Reproduce the listing below exactly, minus its pictures.

+++ Supplied material +++

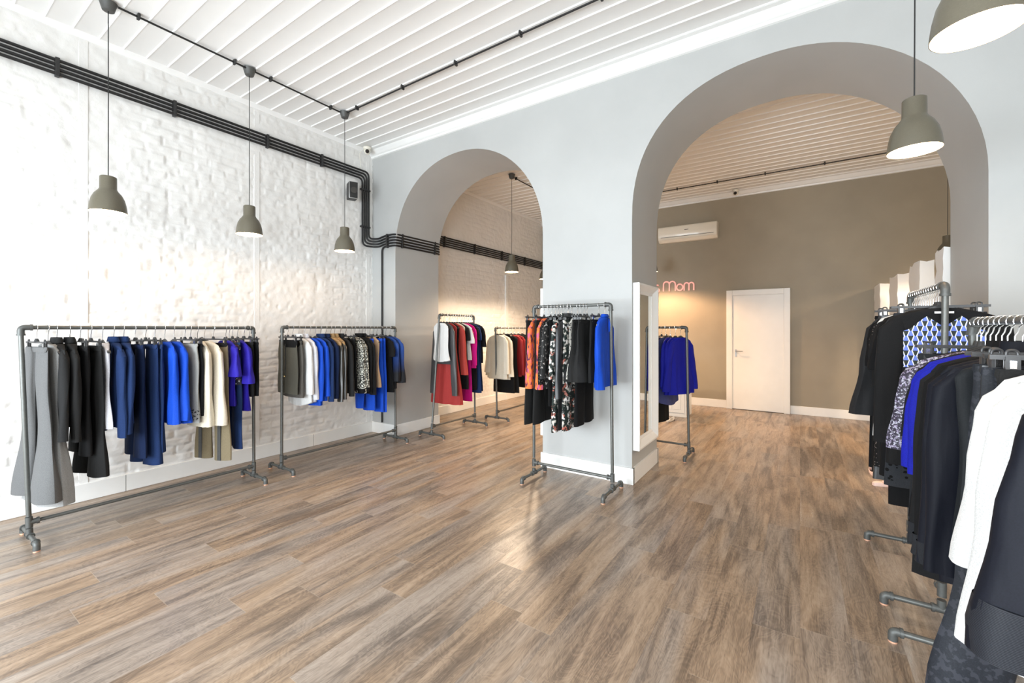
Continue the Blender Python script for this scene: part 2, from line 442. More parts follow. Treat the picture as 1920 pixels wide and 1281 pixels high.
# crown moulding
def crown(y, sgn):
    pr = [(0, -0.095), (0.020, -0.090), (0.024, -0.070), (0.045, -0.062), (0.050, -0.050), (0.082, -0.028), (0.088, -0.016), (0.125, -0.010), (0.128, 0.03), (0, 0.03)]
    return [(y+sgn*p[0], ZC+p[1]) for p in pr]
st('trim_1', MB().prism(crown(YA, -1), 'x', XL, XR), M['white_paint'], angle=50)
st('trim_2', MB().prism(crown(YR, -1), 'x', XL, XR), M['white_paint'], angle=50)
st('trim_3', MB().prism(crown(YB, 1), 'x', XL, XR), M['white_paint'], angle=50)
# the plaster fillet between boards and brick wall
st('trim_4', MB().prism([(XL-0.02, ZC-0.055), (XL+0.012, ZC-0.05), (XL+0.03, ZC-0.02), (XL+0.032, ZC+0.03), (XL-0.02, ZC+0.03)], 'y', YF, YR), M['ceil'])
# baseboards
def bb(name, x0, x1, y0, y1, h=0.148):
    return st(name, MB().box(x0, x1, y0, y1, 0, h), M['white_paint'], bevel=0.004)
b1 = bb('baseboard_left', XL-0.02, XL+0.016, YF, YA-0.0, 0.145)
for yy in (-0.2, 1.25, 3.0): MB().box(XL+0.0155, XL+0.0165, yy-0.0015, yy+0.0015, 0, 0.144).build('joint', M['slot'], b1)
bb('baseboard_left_rear', XL-0.02, XL+0.016, YB, YR, 0.145)
bb('baseboard_corner', XL, -4.45+0.016, YA-0.016, YA+0.02); bb('baseboard_jamb_left', -4.46, -4.45+0.016, YA-0.016, YB+0.016)
pb = MB().box(-2.226, -1.259, YA-0.016, YA+0.02, 0, 0.148).box(-2.226, -1.259, YB-0.02, YB+0.016, 0, 0.148).box(-1.29, -1.259, YA, YB, 0, 0.148).box(-2.226, -2.19, YA, YB, 0, 0.148)
st('baseboard_pillar', pb, M['white_paint'])
bb('baseboard_right_arch', 0.959, XR, YA-0.016, YA+0.02); bb('baseboard_jamb_right', 0.959, 0.99, YA, YB+0.016)
bb('baseboard_back', XL, -1.095, YR-0.016, YR+0.01, 0.14); bb('baseboard_back_right', -0.135, XR, YR-0.016, YR+0.01, 0.14)
# white wiring strip up the rear brick wall
st('trim_5', MB().box(XL-0.02, XL+0.03, 7.09, 7.17, 0, 2.5), M['white_paint'], bevel=0.004)

# rear door
d = MB().box(-1.0, -0.225, YR-0.045, YR-0.005, 0.008, 2.012).build('door_1', M['white_paint'], bevel=0.003); setp(d, kind='structure')
fr = MB().box(-1.095, -1.0, YR-0.06, YR, 0, 2.105).box(-0.225, -0.135, YR-0.06, YR, 0, 2.105).box(-1.0, -0.225, YR-0.06, YR, 2.012, 2.105)
fr.build('door_frame', M['white_paint'], d, bevel=0.004)
MB().tube([(-0.945, YR-0.05, 1.03), (-0.945, YR-0.10, 1.03), (-0.83, YR-0.10, 1.03)], 0.009).build('door_handle', M['steel'], d)
MB().box(-0.958, -0.932, YR-0.052, YR-0.044, 0.93, 1.06).build('lock_plate', M['steel'], d)
MB().box(-1.0, -0.225, YR-0.05, YR-0.01, 0.0, 0.008).build('threshold', M['slot'], d)

# ------------------------------------------------------------------ garment racks
def T(a, b, t): return tuple(x+(y-x)*t for x, y in zip(a, b))
def rack(name, top0, top1, bot0, bot1, perp, label, foot=0.215, r=0.0135, zt=1.43, offs=0):
    """top/bot: (x, y) of the two posts; perp: unit vector of the feet"""
    root = empty(name, (bot0[0], bot0[1], 0), 0, label, 'clothes rack')
    o = Vector((bot0[0], bot0[1], 0))
    def P(x, y, z): return Vector((x, y, z))-o
    a0, a1 = P(*top0, zt), P(*top1, zt); c0, c1 = P(*bot0, 0.05), P(*bot1, 0.05)
    ax = (a1-a0).normalized(); pv = Vector((perp[0], perp[1], 0))
    MB().tube([a0+ax*0.03, a1-ax*0.03], r).build('top_rail', M['pipe'], root)
    for a, c, sg in ((a0, c0, 1), (a1, c1, -1)):
        MB().tube([c+(a-c)*0.09, c+(a-c)*0.975], r).build('post', M['pipe'], root)
        u = (c-a).normalized()
        mb = MB().tube(rounded([a+ax*sg*0.05, a, a+u*0.05], 0.03), r*1.35, 14)
        mb.tube([a+ax*sg*0.042, a+ax*sg*0.054], r*1.6, 14).tube([a+u*0.042, a+u*0.054], r*1.6, 14)
        mb.build('elbow_fitting', M['fitting'], root)
        ct = c+(a-c)*0.062
        mb = MB().tube([ct-(a-c).normalized()*0.035, ct+(a-c).normalized()*0.035], r*1.35, 14).tube([ct, ct+ax*sg*0.045], r*1.3, 14)
        mb.tube([ct+ax*sg*0.034, ct+ax*sg*0.047], r*1.6, 14)
        mb.build('tee_fitting', M['fitting'], root)
        mb = MB().tube([c-pv*0.035, c+pv*0.035], r*1.35, 14).tube([c, c+(a-c).normalized()*0.045], r*1.3, 14)
        mb.tube([c-pv*0.037, c-pv*0.026], r*1.6, 14).tube([c+pv*0.037, c+pv*0.026], r*1.6, 14)
        mb.build('tee_fitting', M['fitting'], root)
        MB().tube([c-pv*foot, c+pv*foot], r, 14).build('foot_rail', M['pipe'], root)
        for s in (-1, 1):
            e = c+pv*s*foot; 
            mb = MB().tube(rounded([e-pv*s*0.035, e, e+Vector((0, 0, -0.042))], 0.024), r*1.35, 14)
            mb.tube([e-pv*s*0.036, e-pv*s*0.024], r*1.6, 14)
            mb.build('elbow_fitting', M['fitting'], root)
            MB().tube([e+Vector((0, 0, -0.040)), e+Vector((0, 0, -0.050))], r*1.25, 14).build('foot_cap', M['footcap'], root)
    t = 0.062
    MB().tube([c0+(a0-c0)*t+ax*0.04, c1+(a1-c1)*t-ax*0.04], r*0.9, 12).build('bottom_rail', M['pipe'], root)
    return root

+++

Response to this exercise:
Continue the Blender Python script for this scene: part 2, from line 442. More parts follow. Treat the picture as 1920 pixels wide and 1281 pixels high.
# crown moulding
def crown(y, sgn):
    pr = [(0, -0.095), (0.020, -0.090), (0.024, -0.070), (0.045, -0.062), (0.050, -0.050), (0.082, -0.028), (0.088, -0.016), (0.125, -0.010), (0.128, 0.03), (0, 0.03)]
    return [(y+sgn*p[0], ZC+p[1]) for p in pr]
st('trim_1', MB().prism(crown(YA, -1), 'x', XL, XR), M['white_paint'], angle=50)
st('trim_2', MB().prism(crown(YR, -1), 'x', XL, XR), M['white_paint'], angle=50)
st('trim_3', MB().prism(crown(YB, 1), 'x', XL, XR), M['white_paint'], angle=50)
# the plaster fillet between boards and brick wall
st('trim_4', MB().prism([(XL-0.02, ZC-0.055), (XL+0.012, ZC-0.05), (XL+0.03, ZC-0.02), (XL+0.032, ZC+0.03), (XL-0.02, ZC+0.03)], 'y', YF, YR), M['ceil'])
# baseboards
def bb(name, x0, x1, y0, y1, h=0.148):
    return st(name, MB().box(x0, x1, y0, y1, 0, h), M['white_paint'], bevel=0.004)
b1 = bb('baseboard_left', XL-0.02, XL+0.016, YF, YA-0.0, 0.145)
for yy in (-0.2, 1.25, 3.0): MB().box(XL+0.0155, XL+0.0165, yy-0.0015, yy+0.0015, 0, 0.144).build('joint', M['slot'], b1)
bb('baseboard_left_rear', XL-0.02, XL+0.016, YB, YR, 0.145)
bb('baseboard_corner', XL, -4.45+0.016, YA-0.016, YA+0.02); bb('baseboard_jamb_left', -4.46, -4.45+0.016, YA-0.016, YB+0.016)
pb = MB().box(-2.226, -1.259, YA-0.016, YA+0.02, 0, 0.148).box(-2.226, -1.259, YB-0.02, YB+0.016, 0, 0.148).box(-1.29, -1.259, YA, YB, 0, 0.148).box(-2.226, -2.19, YA, YB, 0, 0.148)
st('baseboard_pillar', pb, M['white_paint'])
bb('baseboard_right_arch', 0.959, XR, YA-0.016, YA+0.02); bb('baseboard_jamb_right', 0.959, 0.99, YA, YB+0.016)
bb('baseboard_back', XL, -1.095, YR-0.016, YR+0.01, 0.14); bb('baseboard_back_right', -0.135, XR, YR-0.016, YR+0.01, 0.14)
# white wiring strip up the rear brick wall
st('trim_5', MB().box(XL-0.02, XL+0.03, 7.09, 7.17, 0, 2.5), M['white_paint'], bevel=0.004)

# rear door
d = MB().box(-1.0, -0.225, YR-0.045, YR-0.005, 0.008, 2.012).build('door_1', M['white_paint'], bevel=0.003); setp(d, kind='structure')
fr = MB().box(-1.095, -1.0, YR-0.06, YR, 0, 2.105).box(-0.225, -0.135, YR-0.06, YR, 0, 2.105).box(-1.0, -0.225, YR-0.06, YR, 2.012, 2.105)
fr.build('door_frame', M['white_paint'], d, bevel=0.004)
MB().tube([(-0.945, YR-0.05, 1.03), (-0.945, YR-0.10, 1.03), (-0.83, YR-0.10, 1.03)], 0.009).build('door_handle', M['steel'], d)
MB().box(-0.958, -0.932, YR-0.052, YR-0.044, 0.93, 1.06).build('lock_plate', M['steel'], d)
MB().box(-1.0, -0.225, YR-0.05, YR-0.01, 0.0, 0.008).build('threshold', M['slot'], d)

# ------------------------------------------------------------------ garment racks
def T(a, b, t): return tuple(x+(y-x)*t for x, y in zip(a, b))
def rack(name, top0, top1, bot0, bot1, perp, label, foot=0.215, r=0.0135, zt=1.43, offs=0):
    """top/bot: (x, y) of the two posts; perp: unit vector of the feet"""
    root = empty(name, (bot0[0], bot0[1], 0), 0, label, 'clothes rack')
    o = Vector((bot0[0], bot0[1], 0))
    def P(x, y, z): return Vector((x, y, z))-o
    a0, a1 = P(*top0, zt), P(*top1, zt); c0, c1 = P(*bot0, 0.05), P(*bot1, 0.05)
    ax = (a1-a0).normalized(); pv = Vector((perp[0], perp[1], 0))
    MB().tube([a0+ax*0.03, a1-ax*0.03], r).build('top_rail', M['pipe'], root)
    for a, c, sg in ((a0, c0, 1), (a1, c1, -1)):
        MB().tube([c+(a-c)*0.09, c+(a-c)*0.975], r).build('post', M['pipe'], root)
        u = (c-a).normalized()
        mb = MB().tube(rounded([a+ax*sg*0.05, a, a+u*0.05], 0.03), r*1.35, 14)
        mb.tube([a+ax*sg*0.042, a+ax*sg*0.054], r*1.6, 14).tube([a+u*0.042, a+u*0.054], r*1.6, 14)
        mb.build('elbow_fitting', M['fitting'], root)
        ct = c+(a-c)*0.062
        mb = MB().tube([ct-(a-c).normalized()*0.035, ct+(a-c).normalized()*0.035], r*1.35, 14).tube([ct, ct+ax*sg*0.045], r*1.3, 14)
        mb.tube([ct+ax*sg*0.034, ct+ax*sg*0.047], r*1.6, 14)
        mb.build('tee_fitting', M['fitting'], root)
        mb = MB().tube([c-pv*0.035, c+pv*0.035], r*1.35, 14).tube([c, c+(a-c).normalized()*0.045], r*1.3, 14)
        mb.tube([c-pv*0.037, c-pv*0.026], r*1.6, 14).tube([c+pv*0.037, c+pv*0.026], r*1.6, 14)
        mb.build('tee_fitting', M['fitting'], root)
        MB().tube([c-pv*foot, c+pv*foot], r, 14).build('foot_rail', M['pipe'], root)
        for s in (-1, 1):
            e = c+pv*s*foot; 
            mb = MB().tube(rounded([e-pv*s*0.035, e, e+Vector((0, 0, -0.042))], 0.024), r*1.35, 14)
            mb.tube([e-pv*s*0.036, e-pv*s*0.024], r*1.6, 14)
            mb.build('elbow_fitting', M['fitting'], root)
            MB().tube([e+Vector((0, 0, -0.040)), e+Vector((0, 0, -0.050))], r*1.25, 14).build('foot_cap', M['footcap'], root)
    t = 0.062
    MB().tube([c0+(a0-c0)*t+ax*0.04, c1+(a1-c1)*t-ax*0.04], r*0.9, 12).build('bottom_rail', M['pipe'], root)
    return root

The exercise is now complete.